Poise, polish and passion: Regina Spektor live in Manchester
“I feel like I’ve already gone through the stages of grief pretty quickly. I’m not at fucking acceptance yet, though.”
We all know what Regina Spektor’s making reference to and it’s not really worth dwelling on. Not when the room’s as full of love and good intentions as it is tonight (10 November). Credit should go first of all to this capacity Manchester crowd, rapt in their undivided attention whilst Spektor and her band are playing and rambunctiously effusive in their praise in between. She seems genuinely moved, even if, as she informs the audience early on, “I feel as if I’m singing with a sock in my mouth. I burned myself drinking Earl Grey.”
There was once a time when Spektor would adorn the covers of her albums swigging beer and looking decidedly less than demure and anybody concerned that she has now retreated into subdued, tea-sipping territory will be relieved to know that she burns with a passionate intensity throughout tonight’s show. She’s a peculiar songwriter, given to sharp polish one minute - the straightforward but shimmering likes of “Grand Hotel” and “Obsolete” being cases in point - and happy to indulge experimental whims the next, leading to the almost rap that is “Small Bill$” or an electropop ditty in the form of “Bleeding Heart”.
That all of the aforementioned tracks are plucked from her latest LP, September’s Remember Us to Life, speaks to the ongoing diversity of her output, and that’s something that appears mirrored across her back catalogue in the composition of tonight’s setlist. Spektor spends most of the show at her piano, an instrument she possesses a virtousic mastery of, and yet she covers an awful lot of thematic and sonic ground; “Après Moi” collapses into a furious outro that co-opts Boris Pasternak’s “Black Spring”, “Fidelity” features one of the best-ever musical uses of the glottal stop and both “Death of a Politician” and the scything anti-inequality anthem “The Trapper and the Furrier” speak to Spektor’s socially conscious side - “I hope both of those songs are irrelevant one day.”

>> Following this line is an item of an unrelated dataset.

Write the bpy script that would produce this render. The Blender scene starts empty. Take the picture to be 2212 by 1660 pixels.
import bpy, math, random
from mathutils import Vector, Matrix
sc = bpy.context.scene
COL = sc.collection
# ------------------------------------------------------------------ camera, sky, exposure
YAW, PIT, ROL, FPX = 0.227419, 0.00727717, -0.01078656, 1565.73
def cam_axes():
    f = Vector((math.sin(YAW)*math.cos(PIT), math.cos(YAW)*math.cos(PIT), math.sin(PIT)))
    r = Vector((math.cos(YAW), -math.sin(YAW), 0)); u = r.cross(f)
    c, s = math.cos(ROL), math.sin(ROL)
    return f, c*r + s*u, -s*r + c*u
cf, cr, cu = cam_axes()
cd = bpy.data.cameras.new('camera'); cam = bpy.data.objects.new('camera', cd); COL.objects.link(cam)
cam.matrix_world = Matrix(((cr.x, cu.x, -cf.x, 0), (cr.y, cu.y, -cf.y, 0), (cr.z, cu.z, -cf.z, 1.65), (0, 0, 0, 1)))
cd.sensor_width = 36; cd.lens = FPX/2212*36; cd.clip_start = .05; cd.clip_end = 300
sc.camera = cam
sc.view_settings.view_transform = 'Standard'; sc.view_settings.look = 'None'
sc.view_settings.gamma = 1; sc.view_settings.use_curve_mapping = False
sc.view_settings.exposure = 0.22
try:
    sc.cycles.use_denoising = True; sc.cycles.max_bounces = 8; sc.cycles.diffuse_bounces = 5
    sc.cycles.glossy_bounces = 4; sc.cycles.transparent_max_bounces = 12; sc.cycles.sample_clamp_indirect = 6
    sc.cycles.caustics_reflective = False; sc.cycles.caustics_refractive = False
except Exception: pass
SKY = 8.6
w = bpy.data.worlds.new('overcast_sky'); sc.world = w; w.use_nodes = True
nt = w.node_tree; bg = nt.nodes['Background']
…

She has, in recent years, tended to play the Apollo when she's visited Manchester, a theatre considerably larger than tonight's setting of the Albert Hall. She’s also the sort of artist, owing to the widespread use of her songs in films and on television, who might normally be a knocking bet to attract the kind of casual crowd that's happy to pay attention to the big hitters and not a great deal else. In that respect, the small step down to a more intimate room feels like a masterstroke; the reaction for old favourites “Us” and “Samson”, as well as Orange Is the New Black theme “You’ve Got Time”, is a little noisier than for the rest of the set, but it’s hard to doubt that everybody’s here tonight for the most pure of reasons. They love this woman's songwriting, a Russian immigrant to the United States, moved there by parents who felt she’d have a better chance of making a success of her artistic endeavours away from the oppressive regime she was born into. Tonight, of all nights, that feels like a comfort - a triumph, even.